The newly published 2024 UK Future Workforce Index survey emphasises the critical role of freelancers who are now suggested to make up 22% of the workforce. However, freelancing is not without its challenges due to a perceived lack of financial stability, with 48% identifying this as a major concern and this plays into the fact that more people are looking to generate multiple or unusual income streams to fulfil their rising financial obligations.

This is especially apparent for those first-time buyers in and around the London, with market analysis from NHG Homes uncovering that as many as 48% of the capital’s prospective first-time buyers are planning to take on extra work to save the amount needed for a house deposit.

Whether embarking on extra revenue generating opportunities and/or seeking financial assistance from family members, it’s evident that first-time buyers require significant levels of financial commitment and support to get onto the property ladder. With many also relying on access to relevant government initiatives, affordable housing schemes, innovative mortgage options and specialist residential market which continues to rise in prominence.

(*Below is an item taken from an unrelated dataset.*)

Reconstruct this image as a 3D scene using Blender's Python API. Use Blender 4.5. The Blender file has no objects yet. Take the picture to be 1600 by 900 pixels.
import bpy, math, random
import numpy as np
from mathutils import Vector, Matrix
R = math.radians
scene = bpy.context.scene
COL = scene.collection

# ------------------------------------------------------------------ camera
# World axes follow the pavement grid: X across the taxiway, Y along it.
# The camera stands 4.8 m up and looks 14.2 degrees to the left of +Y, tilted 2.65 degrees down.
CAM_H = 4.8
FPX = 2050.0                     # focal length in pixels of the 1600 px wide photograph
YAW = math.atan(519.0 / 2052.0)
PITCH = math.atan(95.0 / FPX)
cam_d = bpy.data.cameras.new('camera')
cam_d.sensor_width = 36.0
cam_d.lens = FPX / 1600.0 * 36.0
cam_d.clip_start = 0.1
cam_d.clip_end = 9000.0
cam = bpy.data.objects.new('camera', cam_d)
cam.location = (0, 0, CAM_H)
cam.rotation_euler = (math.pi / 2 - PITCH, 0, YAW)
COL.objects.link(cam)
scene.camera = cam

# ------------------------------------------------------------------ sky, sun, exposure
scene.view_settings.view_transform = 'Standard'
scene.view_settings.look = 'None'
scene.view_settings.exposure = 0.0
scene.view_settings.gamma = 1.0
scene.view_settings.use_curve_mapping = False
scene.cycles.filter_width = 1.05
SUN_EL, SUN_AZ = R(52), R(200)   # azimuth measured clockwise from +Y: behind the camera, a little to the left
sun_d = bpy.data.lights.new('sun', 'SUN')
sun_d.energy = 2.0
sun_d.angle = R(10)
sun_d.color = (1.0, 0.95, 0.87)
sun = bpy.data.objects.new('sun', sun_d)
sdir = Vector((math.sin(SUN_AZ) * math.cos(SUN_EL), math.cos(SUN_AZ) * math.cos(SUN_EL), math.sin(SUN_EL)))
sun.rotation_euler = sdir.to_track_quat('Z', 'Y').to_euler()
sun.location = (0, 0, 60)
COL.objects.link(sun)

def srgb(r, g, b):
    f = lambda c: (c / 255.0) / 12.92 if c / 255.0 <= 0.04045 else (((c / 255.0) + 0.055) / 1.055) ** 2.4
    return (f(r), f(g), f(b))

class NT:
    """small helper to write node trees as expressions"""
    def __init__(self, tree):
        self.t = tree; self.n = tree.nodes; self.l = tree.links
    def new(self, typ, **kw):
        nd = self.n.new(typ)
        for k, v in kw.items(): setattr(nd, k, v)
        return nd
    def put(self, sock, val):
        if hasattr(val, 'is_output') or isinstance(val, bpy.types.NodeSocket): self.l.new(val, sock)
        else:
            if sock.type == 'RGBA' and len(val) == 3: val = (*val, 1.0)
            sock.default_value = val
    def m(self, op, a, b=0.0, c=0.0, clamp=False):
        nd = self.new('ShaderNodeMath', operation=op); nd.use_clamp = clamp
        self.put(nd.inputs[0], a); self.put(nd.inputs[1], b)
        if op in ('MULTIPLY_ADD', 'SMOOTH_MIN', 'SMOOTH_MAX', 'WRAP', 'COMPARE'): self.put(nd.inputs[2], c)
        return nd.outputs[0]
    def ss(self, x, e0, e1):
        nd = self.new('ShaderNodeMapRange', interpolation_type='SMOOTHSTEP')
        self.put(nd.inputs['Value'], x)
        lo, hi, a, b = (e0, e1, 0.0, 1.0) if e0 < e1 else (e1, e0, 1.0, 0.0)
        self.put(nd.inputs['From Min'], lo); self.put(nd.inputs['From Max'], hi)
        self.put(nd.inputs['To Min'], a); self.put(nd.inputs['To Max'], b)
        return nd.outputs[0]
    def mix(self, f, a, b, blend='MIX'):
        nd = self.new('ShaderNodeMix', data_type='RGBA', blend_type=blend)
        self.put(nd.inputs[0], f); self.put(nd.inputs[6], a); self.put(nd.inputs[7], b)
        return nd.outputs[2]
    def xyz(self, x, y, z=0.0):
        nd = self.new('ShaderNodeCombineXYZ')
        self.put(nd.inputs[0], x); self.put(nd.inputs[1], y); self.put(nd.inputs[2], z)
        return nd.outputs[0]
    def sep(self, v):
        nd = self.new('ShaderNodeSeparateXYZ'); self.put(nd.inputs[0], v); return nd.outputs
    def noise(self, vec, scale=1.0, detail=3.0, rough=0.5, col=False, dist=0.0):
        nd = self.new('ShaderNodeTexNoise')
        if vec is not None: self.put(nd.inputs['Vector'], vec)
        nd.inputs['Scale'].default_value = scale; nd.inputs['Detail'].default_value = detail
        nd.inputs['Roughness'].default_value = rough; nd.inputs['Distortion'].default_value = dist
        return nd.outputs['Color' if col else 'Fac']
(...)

This continued rise in prominence is largely due to an innate ability to service the needs of those first-time buyers, and existing homeowners, whose circumstances might be deemed to be a little out of the ‘ordinary’. Whatever ‘ordinary’ means in the current financial climate. This is largely due to the implementation of a common-sense approach to lending through manual underwriting processes which can generate a better understanding of individual financial scenarios, incomes streams and credit histories, therefore ensuring that applications can be judged on their own merit rather than adopting a one-size fits all approach.

And, as personal and household financial situations become ever more complex, we strongly believe that this type of approach represents the future of the residential mortgage market and in meeting ‘modern’ borrowing needs.